■ Directive ■
Your answer should be a single number: the count of lines containing the string "from".

━━━ Recorded data

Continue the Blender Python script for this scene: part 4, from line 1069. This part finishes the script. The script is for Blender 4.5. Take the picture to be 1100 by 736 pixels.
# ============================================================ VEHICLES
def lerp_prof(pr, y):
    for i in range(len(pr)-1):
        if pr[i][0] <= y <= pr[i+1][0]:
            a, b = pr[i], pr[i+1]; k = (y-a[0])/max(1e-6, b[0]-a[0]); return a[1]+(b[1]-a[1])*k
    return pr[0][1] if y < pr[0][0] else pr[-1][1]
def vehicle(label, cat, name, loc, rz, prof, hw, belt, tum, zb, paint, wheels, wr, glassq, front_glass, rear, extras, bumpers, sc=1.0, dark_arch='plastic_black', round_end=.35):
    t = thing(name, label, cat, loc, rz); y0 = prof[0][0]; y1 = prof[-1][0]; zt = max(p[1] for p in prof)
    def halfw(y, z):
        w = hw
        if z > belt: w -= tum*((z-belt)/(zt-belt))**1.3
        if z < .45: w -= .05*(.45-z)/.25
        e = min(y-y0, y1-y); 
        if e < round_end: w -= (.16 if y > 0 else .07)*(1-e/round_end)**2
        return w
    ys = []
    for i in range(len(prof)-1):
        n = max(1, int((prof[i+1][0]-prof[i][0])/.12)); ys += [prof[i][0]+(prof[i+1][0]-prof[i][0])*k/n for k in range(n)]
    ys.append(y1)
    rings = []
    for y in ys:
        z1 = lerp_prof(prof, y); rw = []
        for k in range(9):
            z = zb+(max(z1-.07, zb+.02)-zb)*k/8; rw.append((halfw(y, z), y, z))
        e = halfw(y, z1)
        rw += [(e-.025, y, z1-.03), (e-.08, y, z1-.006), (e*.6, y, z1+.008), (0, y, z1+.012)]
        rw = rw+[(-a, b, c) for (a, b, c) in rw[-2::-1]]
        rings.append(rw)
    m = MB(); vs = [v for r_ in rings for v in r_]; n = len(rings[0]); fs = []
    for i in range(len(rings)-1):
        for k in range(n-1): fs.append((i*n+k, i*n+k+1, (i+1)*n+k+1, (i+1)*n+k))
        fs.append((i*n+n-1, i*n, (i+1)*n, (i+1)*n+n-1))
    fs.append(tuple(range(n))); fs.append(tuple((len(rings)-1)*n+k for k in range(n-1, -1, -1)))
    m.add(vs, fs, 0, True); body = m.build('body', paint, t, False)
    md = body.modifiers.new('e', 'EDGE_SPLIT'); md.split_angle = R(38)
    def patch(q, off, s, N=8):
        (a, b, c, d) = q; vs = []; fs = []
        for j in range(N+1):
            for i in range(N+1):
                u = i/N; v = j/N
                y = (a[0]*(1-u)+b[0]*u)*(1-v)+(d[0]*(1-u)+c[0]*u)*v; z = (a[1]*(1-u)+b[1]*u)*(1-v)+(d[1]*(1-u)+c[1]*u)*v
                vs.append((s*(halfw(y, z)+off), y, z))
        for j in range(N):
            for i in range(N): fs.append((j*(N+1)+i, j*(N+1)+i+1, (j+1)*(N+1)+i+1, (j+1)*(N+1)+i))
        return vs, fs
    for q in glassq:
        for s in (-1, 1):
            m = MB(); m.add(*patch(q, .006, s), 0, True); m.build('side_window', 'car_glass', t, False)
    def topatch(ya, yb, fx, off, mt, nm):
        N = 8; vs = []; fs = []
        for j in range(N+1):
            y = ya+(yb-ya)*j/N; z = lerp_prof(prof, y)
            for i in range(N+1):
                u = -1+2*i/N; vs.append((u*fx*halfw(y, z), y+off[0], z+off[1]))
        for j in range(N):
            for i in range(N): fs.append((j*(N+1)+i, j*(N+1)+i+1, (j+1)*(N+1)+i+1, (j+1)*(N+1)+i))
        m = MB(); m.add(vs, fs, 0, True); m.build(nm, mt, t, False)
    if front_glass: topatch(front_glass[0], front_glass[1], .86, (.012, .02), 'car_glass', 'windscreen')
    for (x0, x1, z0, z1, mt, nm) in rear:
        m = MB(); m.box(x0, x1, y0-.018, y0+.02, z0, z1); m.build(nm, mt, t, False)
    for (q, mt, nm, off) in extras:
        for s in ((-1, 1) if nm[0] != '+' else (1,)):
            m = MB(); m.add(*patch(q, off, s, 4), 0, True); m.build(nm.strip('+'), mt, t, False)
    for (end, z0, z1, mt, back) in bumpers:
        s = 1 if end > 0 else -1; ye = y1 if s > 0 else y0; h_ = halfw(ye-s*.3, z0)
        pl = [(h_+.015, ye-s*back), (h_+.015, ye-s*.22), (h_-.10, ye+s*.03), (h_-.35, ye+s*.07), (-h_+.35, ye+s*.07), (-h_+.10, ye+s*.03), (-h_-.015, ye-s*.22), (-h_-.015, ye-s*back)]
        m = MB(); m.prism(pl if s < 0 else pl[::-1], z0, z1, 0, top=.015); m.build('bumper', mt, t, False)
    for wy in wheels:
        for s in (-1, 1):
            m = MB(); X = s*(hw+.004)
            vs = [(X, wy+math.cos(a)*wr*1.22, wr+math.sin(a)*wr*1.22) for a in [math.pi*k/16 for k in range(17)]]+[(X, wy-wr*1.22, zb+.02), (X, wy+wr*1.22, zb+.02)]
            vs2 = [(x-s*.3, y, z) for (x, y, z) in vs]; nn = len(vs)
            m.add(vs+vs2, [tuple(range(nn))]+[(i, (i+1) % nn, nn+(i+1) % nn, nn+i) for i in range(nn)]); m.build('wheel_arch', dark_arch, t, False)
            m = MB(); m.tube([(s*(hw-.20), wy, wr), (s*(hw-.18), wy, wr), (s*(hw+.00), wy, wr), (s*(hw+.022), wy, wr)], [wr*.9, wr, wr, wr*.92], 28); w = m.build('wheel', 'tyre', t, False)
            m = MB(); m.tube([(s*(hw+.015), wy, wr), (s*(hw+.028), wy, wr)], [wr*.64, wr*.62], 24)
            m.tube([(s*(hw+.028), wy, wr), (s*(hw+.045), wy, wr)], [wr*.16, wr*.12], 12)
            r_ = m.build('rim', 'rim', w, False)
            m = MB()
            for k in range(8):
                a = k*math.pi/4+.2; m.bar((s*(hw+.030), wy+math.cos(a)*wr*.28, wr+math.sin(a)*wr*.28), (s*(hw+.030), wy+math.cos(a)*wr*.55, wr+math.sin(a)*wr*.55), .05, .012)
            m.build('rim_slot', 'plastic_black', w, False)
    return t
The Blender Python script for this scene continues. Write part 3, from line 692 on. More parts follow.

━━━━━━

■ Task output ■
2